2. Dass die Banken realistische und transparentere Restrukturierungs- und Abwicklungspläne entwickeln. Die Regulierungsbehörden sollen im Fall der Fälle ein Manadat haben, Bankenfunktionen legal zu trennen, wenn dies die Abwicklung und operationale Fortführung wichtiger Bankenfunktionen (Kreditvergabe, Depositenannahme) unterstützt.

 3. Sollen spezifische klar definierte "bail-in" Instrumente entwickelt werden, die im Restrukturierungs- oder Abwicklungsfall Verluste tragen müssen. Banken sollen einen genügend großen Polster dieser Instrumente aufbauen. Die Rolle dieser Instrumente im Abwicklungsfall soll klar gekennzeichnet sein und soll ausserhalb des Bankensystems gehalten werden. Diese Instrumente können Eigenkapital oder Anleihen sein und dienen dazu die Verlustabsorptionsfähigkeit der Bank zu erhöhen, die Anreize Risiken einzugehen reduzieren und die Transparenz und das Bepreisen von Risiken verbessern. Die Anreize für das Management soll mit den Interessen der Halter dieser Wertpapiere in Übereinstimmung gebracht werden.

4. Robustere Risikogewichte sollen für die Bestimmung des regulatorischen Mindestkapitals herangezogen werden und eine konsistentere Behandlung von Risiken in der internen Risikobewertung durchgesetzt werden. Daneben sollen die Vorschriften für Immobilienkredite im bestehenden Regulierungsrahmen überdacht werden und zusätzliche Vorschriften erlassen werden.

5. Die Unternehmenskontrolle (corporate governance) soll verbessert werden. Boni sollen in Form von Anleihen mit niedriger Priorität ausbezahlt werden und die Offenlegung von Risiken gefördert werden.

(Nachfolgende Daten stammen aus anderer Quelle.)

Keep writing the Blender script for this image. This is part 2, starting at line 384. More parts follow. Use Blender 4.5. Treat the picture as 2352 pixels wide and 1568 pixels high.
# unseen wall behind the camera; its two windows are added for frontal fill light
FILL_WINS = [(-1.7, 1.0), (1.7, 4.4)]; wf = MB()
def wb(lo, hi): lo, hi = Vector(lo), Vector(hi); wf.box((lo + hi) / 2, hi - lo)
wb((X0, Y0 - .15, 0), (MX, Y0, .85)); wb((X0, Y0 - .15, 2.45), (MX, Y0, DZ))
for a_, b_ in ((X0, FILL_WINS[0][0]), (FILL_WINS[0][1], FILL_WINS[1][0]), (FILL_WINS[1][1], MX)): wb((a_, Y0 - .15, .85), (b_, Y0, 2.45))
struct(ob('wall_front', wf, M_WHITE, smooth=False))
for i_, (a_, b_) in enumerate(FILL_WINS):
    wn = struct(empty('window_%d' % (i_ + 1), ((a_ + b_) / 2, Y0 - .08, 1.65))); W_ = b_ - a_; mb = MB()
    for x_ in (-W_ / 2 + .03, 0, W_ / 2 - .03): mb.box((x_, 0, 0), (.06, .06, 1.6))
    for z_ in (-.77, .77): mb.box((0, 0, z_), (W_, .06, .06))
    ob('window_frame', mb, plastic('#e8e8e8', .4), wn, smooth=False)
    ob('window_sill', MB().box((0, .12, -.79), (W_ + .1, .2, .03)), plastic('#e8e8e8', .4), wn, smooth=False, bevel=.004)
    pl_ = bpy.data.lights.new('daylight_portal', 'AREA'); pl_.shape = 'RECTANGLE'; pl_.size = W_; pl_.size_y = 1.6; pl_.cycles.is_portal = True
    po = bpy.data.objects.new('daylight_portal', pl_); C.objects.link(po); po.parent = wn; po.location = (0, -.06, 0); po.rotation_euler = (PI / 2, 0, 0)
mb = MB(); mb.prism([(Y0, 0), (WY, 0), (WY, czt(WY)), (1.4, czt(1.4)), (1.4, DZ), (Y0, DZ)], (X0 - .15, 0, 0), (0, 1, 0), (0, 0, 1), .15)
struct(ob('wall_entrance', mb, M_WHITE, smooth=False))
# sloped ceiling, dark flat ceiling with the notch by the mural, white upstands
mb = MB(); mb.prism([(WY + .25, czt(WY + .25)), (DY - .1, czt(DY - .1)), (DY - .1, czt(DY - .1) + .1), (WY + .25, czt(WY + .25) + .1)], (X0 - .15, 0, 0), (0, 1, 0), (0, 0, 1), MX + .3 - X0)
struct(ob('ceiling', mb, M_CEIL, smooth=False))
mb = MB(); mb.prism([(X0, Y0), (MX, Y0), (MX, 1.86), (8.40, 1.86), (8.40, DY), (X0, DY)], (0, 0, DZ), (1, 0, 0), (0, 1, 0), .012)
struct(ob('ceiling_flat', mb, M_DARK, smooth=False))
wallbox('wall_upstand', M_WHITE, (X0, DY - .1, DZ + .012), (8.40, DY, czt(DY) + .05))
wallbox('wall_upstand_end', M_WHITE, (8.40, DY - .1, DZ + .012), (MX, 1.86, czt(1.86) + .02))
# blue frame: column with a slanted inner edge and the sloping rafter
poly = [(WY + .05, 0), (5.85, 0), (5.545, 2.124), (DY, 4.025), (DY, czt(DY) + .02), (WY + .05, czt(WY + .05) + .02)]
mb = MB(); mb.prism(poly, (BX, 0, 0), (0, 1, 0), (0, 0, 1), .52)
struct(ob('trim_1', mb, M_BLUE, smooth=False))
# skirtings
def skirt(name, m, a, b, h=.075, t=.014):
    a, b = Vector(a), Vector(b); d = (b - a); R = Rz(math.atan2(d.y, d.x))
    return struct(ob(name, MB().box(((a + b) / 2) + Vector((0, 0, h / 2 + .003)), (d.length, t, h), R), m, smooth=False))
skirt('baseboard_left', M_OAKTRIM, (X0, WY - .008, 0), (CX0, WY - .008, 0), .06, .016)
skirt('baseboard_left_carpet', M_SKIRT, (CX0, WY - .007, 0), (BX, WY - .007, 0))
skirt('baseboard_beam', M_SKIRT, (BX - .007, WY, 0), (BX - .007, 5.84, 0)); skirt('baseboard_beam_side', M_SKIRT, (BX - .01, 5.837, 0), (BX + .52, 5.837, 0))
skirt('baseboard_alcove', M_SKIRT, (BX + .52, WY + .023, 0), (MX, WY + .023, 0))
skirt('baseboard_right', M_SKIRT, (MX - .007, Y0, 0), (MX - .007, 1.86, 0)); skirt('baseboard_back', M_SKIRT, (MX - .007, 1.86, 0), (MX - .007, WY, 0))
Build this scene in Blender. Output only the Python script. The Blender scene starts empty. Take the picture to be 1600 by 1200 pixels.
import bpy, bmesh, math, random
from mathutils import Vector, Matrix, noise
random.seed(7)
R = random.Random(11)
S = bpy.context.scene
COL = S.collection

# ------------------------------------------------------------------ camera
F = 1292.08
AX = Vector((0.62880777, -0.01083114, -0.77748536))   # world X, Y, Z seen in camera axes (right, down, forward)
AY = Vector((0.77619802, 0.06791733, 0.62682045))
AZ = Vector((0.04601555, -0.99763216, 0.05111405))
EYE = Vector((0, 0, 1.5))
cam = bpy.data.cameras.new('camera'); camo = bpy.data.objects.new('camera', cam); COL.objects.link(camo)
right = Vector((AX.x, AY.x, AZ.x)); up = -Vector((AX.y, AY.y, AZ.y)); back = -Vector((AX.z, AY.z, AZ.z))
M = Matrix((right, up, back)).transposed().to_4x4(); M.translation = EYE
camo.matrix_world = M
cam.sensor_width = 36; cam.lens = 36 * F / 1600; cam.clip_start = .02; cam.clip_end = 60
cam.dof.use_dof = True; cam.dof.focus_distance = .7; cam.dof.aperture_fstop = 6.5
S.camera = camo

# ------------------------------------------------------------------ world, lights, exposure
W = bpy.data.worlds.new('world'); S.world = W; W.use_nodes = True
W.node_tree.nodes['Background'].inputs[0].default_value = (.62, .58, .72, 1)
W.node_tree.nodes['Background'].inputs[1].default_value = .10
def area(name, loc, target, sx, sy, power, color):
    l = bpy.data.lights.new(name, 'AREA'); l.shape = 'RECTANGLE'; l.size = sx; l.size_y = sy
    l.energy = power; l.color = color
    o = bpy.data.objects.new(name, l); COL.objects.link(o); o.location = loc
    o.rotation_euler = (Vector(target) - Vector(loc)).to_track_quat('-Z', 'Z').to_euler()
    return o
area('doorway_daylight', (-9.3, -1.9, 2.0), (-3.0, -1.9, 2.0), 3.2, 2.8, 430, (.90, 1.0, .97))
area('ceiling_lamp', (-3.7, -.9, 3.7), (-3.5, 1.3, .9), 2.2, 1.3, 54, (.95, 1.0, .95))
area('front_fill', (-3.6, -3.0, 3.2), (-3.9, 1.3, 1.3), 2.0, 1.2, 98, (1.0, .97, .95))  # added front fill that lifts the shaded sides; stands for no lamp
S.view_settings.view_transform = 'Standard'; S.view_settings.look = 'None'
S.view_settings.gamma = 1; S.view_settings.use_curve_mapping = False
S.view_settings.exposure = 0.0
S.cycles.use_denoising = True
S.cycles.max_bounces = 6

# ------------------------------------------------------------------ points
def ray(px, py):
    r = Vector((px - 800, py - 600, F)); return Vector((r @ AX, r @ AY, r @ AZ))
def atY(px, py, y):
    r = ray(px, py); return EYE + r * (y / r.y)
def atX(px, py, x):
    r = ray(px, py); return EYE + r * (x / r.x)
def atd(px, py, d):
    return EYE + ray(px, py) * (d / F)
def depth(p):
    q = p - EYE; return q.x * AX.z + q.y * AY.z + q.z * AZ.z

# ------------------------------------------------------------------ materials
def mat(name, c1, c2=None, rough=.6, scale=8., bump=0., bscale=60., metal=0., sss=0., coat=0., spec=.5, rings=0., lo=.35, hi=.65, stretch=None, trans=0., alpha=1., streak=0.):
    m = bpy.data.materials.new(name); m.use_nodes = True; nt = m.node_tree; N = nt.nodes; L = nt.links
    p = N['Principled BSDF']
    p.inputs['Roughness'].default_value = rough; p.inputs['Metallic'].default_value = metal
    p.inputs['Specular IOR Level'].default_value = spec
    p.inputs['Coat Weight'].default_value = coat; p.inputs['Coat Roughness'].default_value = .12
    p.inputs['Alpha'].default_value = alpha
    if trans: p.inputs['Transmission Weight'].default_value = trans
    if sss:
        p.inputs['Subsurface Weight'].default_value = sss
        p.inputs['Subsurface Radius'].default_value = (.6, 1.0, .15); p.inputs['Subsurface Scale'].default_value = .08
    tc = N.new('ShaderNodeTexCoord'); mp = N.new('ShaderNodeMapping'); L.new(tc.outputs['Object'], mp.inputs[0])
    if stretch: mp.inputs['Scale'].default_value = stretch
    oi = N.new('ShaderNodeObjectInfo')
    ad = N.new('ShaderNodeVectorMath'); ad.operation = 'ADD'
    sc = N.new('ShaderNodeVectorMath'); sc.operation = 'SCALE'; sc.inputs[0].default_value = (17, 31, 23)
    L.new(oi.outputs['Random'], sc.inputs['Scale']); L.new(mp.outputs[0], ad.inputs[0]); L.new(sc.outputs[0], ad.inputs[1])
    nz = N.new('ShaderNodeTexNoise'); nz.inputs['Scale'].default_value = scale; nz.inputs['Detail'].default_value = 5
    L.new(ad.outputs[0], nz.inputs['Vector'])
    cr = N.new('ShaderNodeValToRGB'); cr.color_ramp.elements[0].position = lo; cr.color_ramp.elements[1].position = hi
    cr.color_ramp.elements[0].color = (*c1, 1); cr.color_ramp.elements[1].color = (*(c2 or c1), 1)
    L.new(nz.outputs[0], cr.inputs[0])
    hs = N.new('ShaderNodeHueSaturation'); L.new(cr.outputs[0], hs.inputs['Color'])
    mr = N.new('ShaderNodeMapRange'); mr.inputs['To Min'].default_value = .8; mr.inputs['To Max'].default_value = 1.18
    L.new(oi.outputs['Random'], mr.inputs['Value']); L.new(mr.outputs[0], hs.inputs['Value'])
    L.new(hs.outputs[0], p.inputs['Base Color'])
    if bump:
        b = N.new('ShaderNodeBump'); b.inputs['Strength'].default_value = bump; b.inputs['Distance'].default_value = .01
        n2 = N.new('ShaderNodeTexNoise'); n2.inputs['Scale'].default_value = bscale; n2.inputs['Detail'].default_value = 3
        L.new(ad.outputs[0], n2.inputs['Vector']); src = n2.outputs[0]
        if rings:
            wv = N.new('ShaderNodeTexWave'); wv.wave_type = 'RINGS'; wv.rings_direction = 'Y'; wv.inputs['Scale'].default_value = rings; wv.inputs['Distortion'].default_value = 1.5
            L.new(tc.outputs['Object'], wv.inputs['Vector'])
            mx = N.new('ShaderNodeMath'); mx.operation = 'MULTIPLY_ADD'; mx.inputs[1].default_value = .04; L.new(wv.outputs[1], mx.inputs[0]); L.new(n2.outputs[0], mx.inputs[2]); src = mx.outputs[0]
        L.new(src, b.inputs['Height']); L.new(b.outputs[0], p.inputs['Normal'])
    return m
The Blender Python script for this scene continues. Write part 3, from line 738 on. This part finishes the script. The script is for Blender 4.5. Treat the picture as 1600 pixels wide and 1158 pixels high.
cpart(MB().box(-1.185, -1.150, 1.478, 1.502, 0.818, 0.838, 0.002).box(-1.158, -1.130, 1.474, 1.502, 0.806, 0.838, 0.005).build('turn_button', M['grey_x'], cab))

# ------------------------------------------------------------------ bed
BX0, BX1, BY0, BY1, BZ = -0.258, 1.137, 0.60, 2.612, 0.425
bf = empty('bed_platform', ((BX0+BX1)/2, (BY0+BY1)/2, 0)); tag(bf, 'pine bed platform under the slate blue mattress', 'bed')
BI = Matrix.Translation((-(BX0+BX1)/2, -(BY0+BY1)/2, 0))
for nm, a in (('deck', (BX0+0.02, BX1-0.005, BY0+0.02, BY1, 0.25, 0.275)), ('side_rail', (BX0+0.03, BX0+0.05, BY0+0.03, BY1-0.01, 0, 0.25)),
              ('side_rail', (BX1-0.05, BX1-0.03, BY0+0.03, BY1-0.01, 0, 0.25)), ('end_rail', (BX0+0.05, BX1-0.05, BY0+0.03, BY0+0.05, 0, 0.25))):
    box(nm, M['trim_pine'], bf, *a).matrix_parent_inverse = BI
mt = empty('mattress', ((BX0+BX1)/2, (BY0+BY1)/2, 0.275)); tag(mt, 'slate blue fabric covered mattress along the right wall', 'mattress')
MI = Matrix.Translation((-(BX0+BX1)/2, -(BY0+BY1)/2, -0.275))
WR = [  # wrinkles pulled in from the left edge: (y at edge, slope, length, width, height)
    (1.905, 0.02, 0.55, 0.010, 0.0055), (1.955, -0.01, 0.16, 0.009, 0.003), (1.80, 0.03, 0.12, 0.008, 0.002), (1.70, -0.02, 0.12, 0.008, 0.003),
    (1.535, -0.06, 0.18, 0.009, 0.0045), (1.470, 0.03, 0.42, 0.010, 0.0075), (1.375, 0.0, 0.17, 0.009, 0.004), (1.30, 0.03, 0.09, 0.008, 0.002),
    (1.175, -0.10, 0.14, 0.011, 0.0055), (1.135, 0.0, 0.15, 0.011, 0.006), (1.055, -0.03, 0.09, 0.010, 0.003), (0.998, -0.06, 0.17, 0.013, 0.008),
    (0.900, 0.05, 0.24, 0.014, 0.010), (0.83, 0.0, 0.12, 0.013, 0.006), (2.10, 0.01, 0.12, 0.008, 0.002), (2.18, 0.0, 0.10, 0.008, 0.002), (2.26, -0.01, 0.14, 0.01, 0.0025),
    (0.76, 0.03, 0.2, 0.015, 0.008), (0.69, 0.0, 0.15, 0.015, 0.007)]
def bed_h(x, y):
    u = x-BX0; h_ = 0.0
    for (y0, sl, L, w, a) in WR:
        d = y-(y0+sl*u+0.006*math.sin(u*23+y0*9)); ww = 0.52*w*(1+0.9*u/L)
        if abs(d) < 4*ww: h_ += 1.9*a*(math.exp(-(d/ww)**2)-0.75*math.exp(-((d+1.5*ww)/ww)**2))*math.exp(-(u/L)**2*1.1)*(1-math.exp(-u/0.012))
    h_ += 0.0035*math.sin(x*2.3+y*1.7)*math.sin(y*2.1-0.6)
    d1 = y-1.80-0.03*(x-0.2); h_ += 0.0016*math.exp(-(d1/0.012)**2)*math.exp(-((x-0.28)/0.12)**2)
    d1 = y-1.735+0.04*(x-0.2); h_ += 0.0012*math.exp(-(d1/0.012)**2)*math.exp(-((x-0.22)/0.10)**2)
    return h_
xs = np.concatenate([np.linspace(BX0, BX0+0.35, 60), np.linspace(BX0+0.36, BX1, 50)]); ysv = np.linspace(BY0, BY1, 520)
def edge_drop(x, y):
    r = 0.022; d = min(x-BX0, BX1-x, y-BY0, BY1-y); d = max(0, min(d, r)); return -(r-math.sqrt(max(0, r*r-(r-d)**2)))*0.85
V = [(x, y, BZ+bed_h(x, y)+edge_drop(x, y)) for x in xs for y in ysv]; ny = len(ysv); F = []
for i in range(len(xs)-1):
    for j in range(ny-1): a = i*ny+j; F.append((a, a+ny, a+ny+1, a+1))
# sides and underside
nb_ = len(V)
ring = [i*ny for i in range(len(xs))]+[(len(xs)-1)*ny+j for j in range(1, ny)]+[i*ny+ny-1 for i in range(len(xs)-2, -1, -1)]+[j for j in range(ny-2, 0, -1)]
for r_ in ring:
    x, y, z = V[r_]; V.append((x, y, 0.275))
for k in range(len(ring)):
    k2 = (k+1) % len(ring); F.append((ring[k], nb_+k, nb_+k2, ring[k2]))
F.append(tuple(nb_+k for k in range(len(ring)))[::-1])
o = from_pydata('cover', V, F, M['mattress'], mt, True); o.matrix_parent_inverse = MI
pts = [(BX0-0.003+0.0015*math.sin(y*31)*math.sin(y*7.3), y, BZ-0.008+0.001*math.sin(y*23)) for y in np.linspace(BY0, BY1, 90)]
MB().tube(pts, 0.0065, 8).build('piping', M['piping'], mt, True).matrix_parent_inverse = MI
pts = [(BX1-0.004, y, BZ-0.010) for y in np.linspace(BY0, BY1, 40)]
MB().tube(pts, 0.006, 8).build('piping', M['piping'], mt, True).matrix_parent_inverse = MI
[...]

Im wesentlichen bedeuten diese Vorschläge, dass ein Trennung zwischen "boring banking" und investment banking durchgeführt wird. Gleichzeitig soll die Systemrelevanz und interne Risikoübertragung durch Interbankenanleihen reduziert werden und die Anreize Risiken einzugehen reduziert werden. Wie Martin Wolf schreibt, gehen diese Vorschläge in die gleiche Richtung wie die Vorschläge im UK, welche ein "ring-fencing" der normalen Banktätigkeit vorschlagen.

Die Banken werden nicht ganz erfreut sein. Eine Reduktion der impliziten Garantien durch die Steuerzahler führt zu einer Erhöhung ihrer Finanzierungskosten. Dies reduziert Margen und wird auch Auswirkungen auf die Kreditkosten von Einzelpersonen und Unternehmen haben. Allerdings sind die gesamtwirtschaftlichen Kosten einer Bankenkrise deutlich höher ...  Der Widerstand gegen Basel III war bereits substantiell.

Ein mögliches Argument gegen die Trennung von Retail und Investmentbanking wäre, dass die Evidenz zeigt, dass Unversalbanking eine bessere Stressresistenz aufweist als Trennbankensysteme. Ich glaube allerdings nicht, dass dieser Einwand nicht zutreffend ist. Wie Martin Wolf schreibt gibt es vier gute Argumente "for ringfencing of trading from retail activities inside universal banks":

1. Ohne die implizite staatlichen Garantie für Depositen wird Handeln weniger profitabel. Der Eigenhandel wird reduziert.

2. Die Handelstätigkeit führt zur gefährlichen engen Vernetzung der Banken, welche das Systemrisiko erhöht.

3. Universalbanken sind größer und damit auch "gefährlicher".

4. Integrierte Banken sind komplexer, weniger transparent und damit schwerer abzuwickeln. Ein effizientes Bankeninsolvenzrecht muss schnell sein, insbesondere für "boring banks".

Eine gute Bankenregulierung ist für den Notfall konzipiert. In guten Zeiten mit verantwortungsvollen Bankern funktioniert fast jede Bankenregulierung. Daher muss die Regulierung auch das normale Bankbusiness umfassen, denn letztlich wurde die gegenwärtige Krise aus dem "boring banking" (Immobilienblase) geboren. Eine solche Regulierung kann auch einfach sein, wie von Andy Haldane (Bank of England) gefordert. Wir lassen auch keine Autos ohne Bremsen auf unseren Strassen fahren.